__WHAT IS ASKED__
Find every line in the records below that contains the word "Measure", and copy each such line.

** Begin TASK INPUTS **

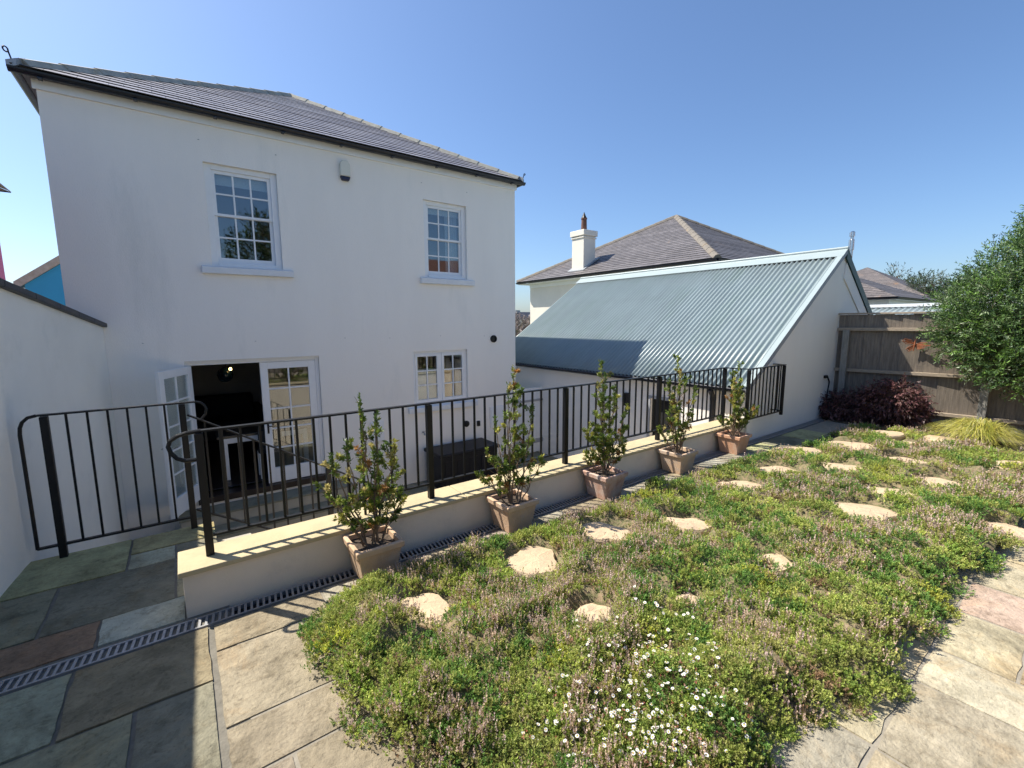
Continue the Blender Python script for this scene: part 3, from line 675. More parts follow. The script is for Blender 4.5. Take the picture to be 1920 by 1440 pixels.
# left railing on the landing edge with the descending handrail
LY = 4.665
l2 = thing('metal_railing', 'short black metal railing with curved corners beside the tall garden wall', 'railing', (-.45, LY, 0))
for x in (-.852, -.03): MB().box(x-.023, x+.023, LY-.023, LY+.023, -.003, RT-.012).build('post', M['black'], l2, .003)
tr = MB().tube([(-.985, LY, .10), (-.985, LY, .98), (-.980, LY, 1.03), (-.965, LY, 1.07), (-.935, LY, 1.10), (-.89, LY, RT)], .012, 8)
tr.beam((-.89, LY, RT), (.06, LY, RT), .044, .012)
tr.tube([(.06, LY, RT), (.10, LY, 1.10), (.125, LY, 1.075), (.138, LY, 1.04), (.13, LY, .995), (.10, LY, .955)], .011, 8).build('top_rail', M['black'], l2)
MB().box(-.985, -.03, LY-.016, LY+.016, .095, .110).build('bottom_rail', M['black'], l2)
for k in range(1, 7): bar(-.852+.822*k/7, LY, .11, RT-.008, l2)
hr = thing('stair_railing', 'black metal handrail sloping down the steps behind the low wall', 'handrail', (1, LY, -.5))
s_ = -.62; za = 1.005
MB().beam((0, LY, za), (1.9, LY, za+s_*1.9), .044, .012).build('top_rail', M['black'], hr); MB().beam((0, LY, .16), (1.9, LY, .16+s_*1.9), .03, .013).build('bottom_rail', M['black'], hr)
for x in (1.11, 1.9): MB().box(x-.023, x+.023, LY-.023, LY+.023, GT, za+s_*x-.006).build('post', M['black'], hr, .003)
for k in range(1, 16):
    x = .118*k
    if abs(x-1.11) > .05 and x < 1.88: bar(x, LY, .165+s_*x, za+s_*x-.006, hr)

# ================================================================ GARAGE
gar = thing('garage', 'white garage with a blue green corrugated metal roof beside the house', 'garage', (9.97, 6.5, GT))
GAX, GAZ, SLP = 9.97, 3.05, .667; EXl, EXr = 6.60, 13.34
def gz(x): return GAZ-abs(x-GAX)*SLP
yf0, yb0 = 3.165, 9.95
wl = .92   # underside offset
MB().prism([(6.70, 3.19, GT-.1), (13.2, 3.19, GT-.1), (13.2, 3.19, gz(13.2)-.1), (GAX, 3.19, GAZ-.1), (6.70, 3.19, gz(6.70)-.1)], (0, .25, 0)).build('gable_wall', M['stucco'], gar)
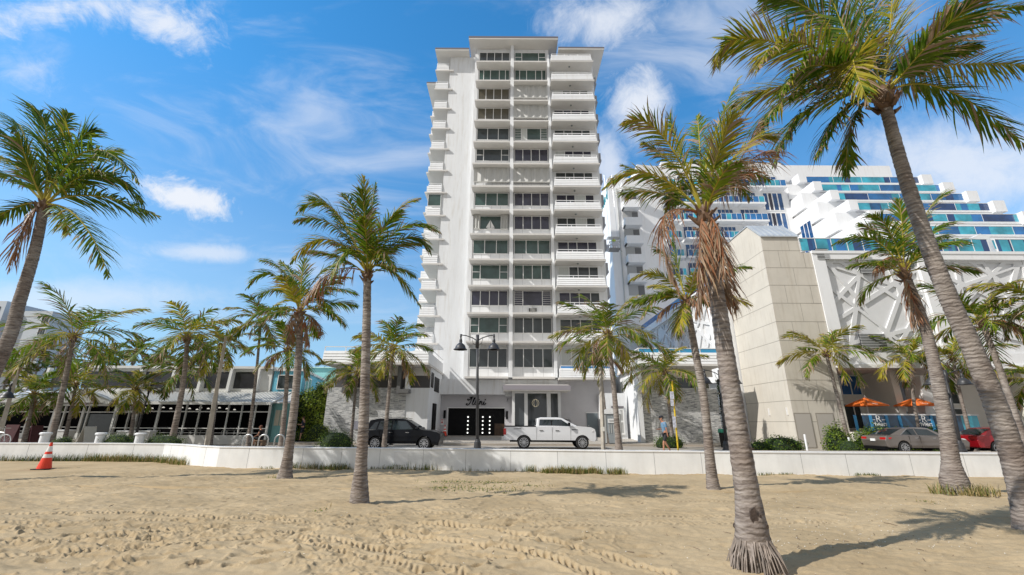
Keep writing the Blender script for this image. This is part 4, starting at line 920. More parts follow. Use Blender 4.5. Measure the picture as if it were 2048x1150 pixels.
s = MB(); s.box(9.95, 10.22, 34.3, 35.54, 4.1, 5.949); s.box(10.221, 10.6, 34.5, 34.99, 4.0, 4.3); s.build('angled_bracket', WHITE2, tower)
# service yard between tower and right wing
s = MB(); s.box(8.0, 9.94, 38.6, 38.8, 0.3, 4.2); s.box(8.0, 8.2, 38.8, 41, 0.3, 4.2); s.build('yard_wall', WHITE, tower)
s = MB(); s.box(8.65, 9.7, 38.45, 38.599, 2.95, 3.1); s.build('gate_lintel', GREYFACE, tower)
fr = MB(); fr.box(8.7, 8.8, 38.5, 38.59, 0.75, 2.9); fr.box(9.6, 9.7, 38.5, 38.59, .75, 2.9); fr.box(8.8, 9.6, 38.5, 38.59, 2.75, 2.9); fr.box(8.8, 9.6, 38.5, 38.59, 0.75, .9); fr.box(8.8, 9.6, 38.5, 38.59, 1.75, 1.9)
gt = fr.build('louvred_gate', FRAME, tower); s = MB()
for i in range(24): s.box(8.801, 9.599, 38.52, 38.56, 0.93 + i * 0.077, 0.96 + i * 0.077 + 0.02)
s.build('louvre', SHUT, gt)
# ------------------------------------------------------------------ right: beige block, podium, hotel
TURQ = mat('turquoise_rail_glass', (0.04, 0.36, 0.48), 0.08, var=0.5, vscale=0.5, spec=0.9)
TURQ2 = mat('blue_rail_glass', (0.015, 0.14, 0.36), 0.08, var=0.55, vscale=0.35, spec=0.9)
NAVY = mat('navy_rail_glass', (0.01, 0.05, 0.16), 0.08, var=.4, vscale=.8, spec=.9)
BEIGE = mat('beige_panels', (0.59, 0.55, 0.48), 0.85, var=0.06, vscale=0.7, bump=0.12)
WHITEH = streaks(mat('hotel_white', (0.80, 0.805, 0.81), 0.75, var=0.03, vscale=0.3), 0.3)
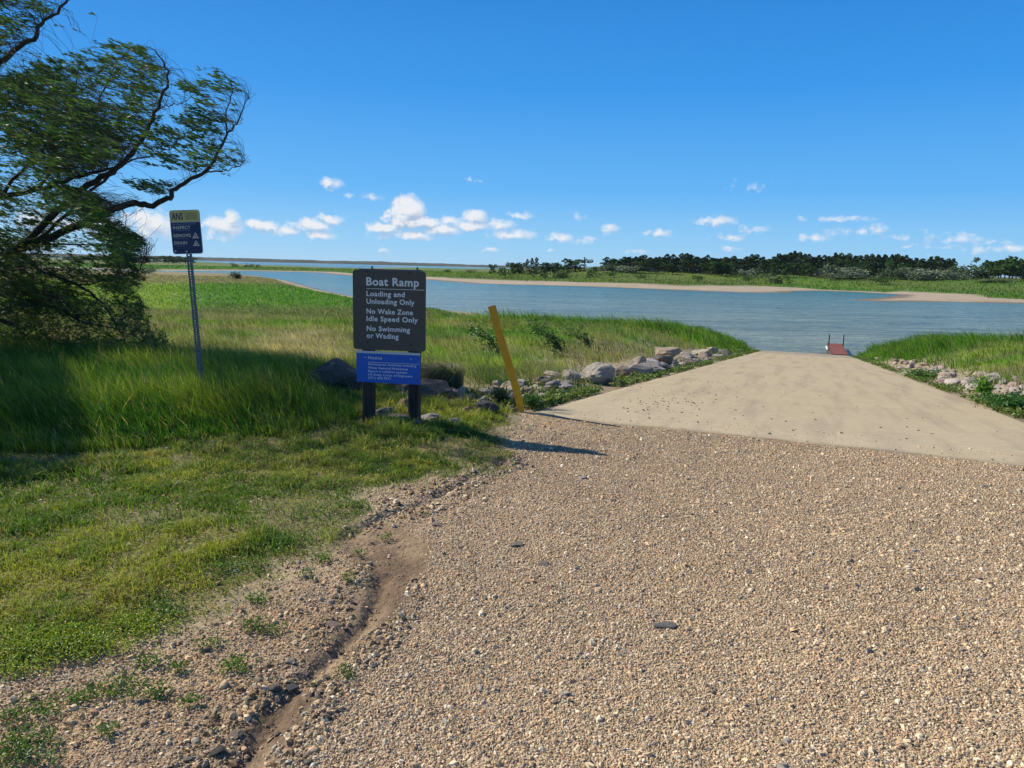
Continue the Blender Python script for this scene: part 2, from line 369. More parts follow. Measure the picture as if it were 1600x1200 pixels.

** End TASK INPUTS **

__FINISHED TASK__
Keep writing the Blender script for this image. This is part 4, starting at line 920. More parts follow. Use Blender 4.5. Measure the picture as if it were 2048x1150 pixels.
Continue the Blender Python script for this scene: part 2, from line 369. More parts follow. Measure the picture as if it were 1600x1200 pixels.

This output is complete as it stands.